Deficient Blood to Atone for Sin
A second reason the old covenant was not final and complete was because its sacrifices, continually offered every year, could never make perfect those who drew near. “Otherwise, would they not have ceased to be offered?” the author of Hebrews reasons. “But in these sacrifices there is a reminder of sins every year. For it is impossible for the blood of bulls and goats to take away sins” (Hebrews 10:1–4).
The old covenant made it clear that “without the shedding of blood there is no forgiveness of sins” (Hebrews 9:22). But as the old-covenant law lacked the power to free humans from sin, the old-covenant shedding of animal blood lacked the power to fully atone for human sin. All that these sacrifices effectually did was remind sinners of their “wretched,” inescapable sinful state — and point them forward to a coming, final, effective, once-for-all sacrifice.
Promise of the New Covenant
What we see foreshadowed in Jeremiah’s prophecy is the gospel the Messiah would bring: God’s intention to address these two major problems “once for all” (Hebrews 10:10).
Under the new covenant, God promised his people that he would “put [his] laws into their minds, and write them on their hearts” (Hebrews 8:10). This was a pointer to a superior law, “the law of the [Holy] Spirit of life” (Romans 8:1) who had the power set them free from their enslavement to their fallen sin nature, their “body of death.” It was a pointer to regeneration, where God’s covenant people would be “born again to a living hope through the resurrection of [the Messiah] from the dead” (1 Peter 1:3). God’s people would receive a new nature inclined to keep God’s righteous law, now written on their new hearts and transforming their renewed minds (Romans 12:2).
And under the new covenant, God would “be merciful toward [his covenant people’s] iniquities, and [he would] remember their sins no more” (Hebrews 8:12). This was a pointer to a superior sacrifice whose shed blood had the power to atone for all their sins. It was a pointer to “a single offering [by which God would perfect] for all time those who are being sanctified” (Hebrews 10:14). And if God no longer remembers his covenant people’s sin, they are no longer in the “wretched” sinful state for which they need reminding.
Do This in Remembrance of Me
This is the world of meaning in those few words Jesus spoke to his disciples as he held the cup. But this time, I’ll quote from the apostle Paul applying Jesus’s words:
“This cup is the new covenant in my blood. Do this, as often as you drink it, in remembrance of me.” For as often as you eat this bread and drink the cup, you proclaim the Lord’s death until he comes. (1 Corinthians 11:25–26)

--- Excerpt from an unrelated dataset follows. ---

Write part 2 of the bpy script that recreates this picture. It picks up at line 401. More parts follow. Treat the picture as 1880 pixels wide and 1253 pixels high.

The new-covenant Passover meal we call the “Lord’s Supper” is not, as some believe, a re-shedding of Jesus’s blood for the forgiveness of our sins. Nor is it primarily a reminder of our sinful state. It is a remembrance of the once-for-all new-covenant sacrifice Jesus made for us. When we partake of this little meal, we hear God the Father say, “Because my Son has shed his blood for the forgiveness of your sins, I will remember your sins no more.”
And more than that, we hear God the Father say, “I will be your God, and you shall be my beloved child. And you shall know me” (Hebrews 8:10–11). For that, after all, is the heart of the new covenant. “Christ also suffered once for sins, the righteous for the unrighteous, that he might bring us to God” (1 Peter 3:18).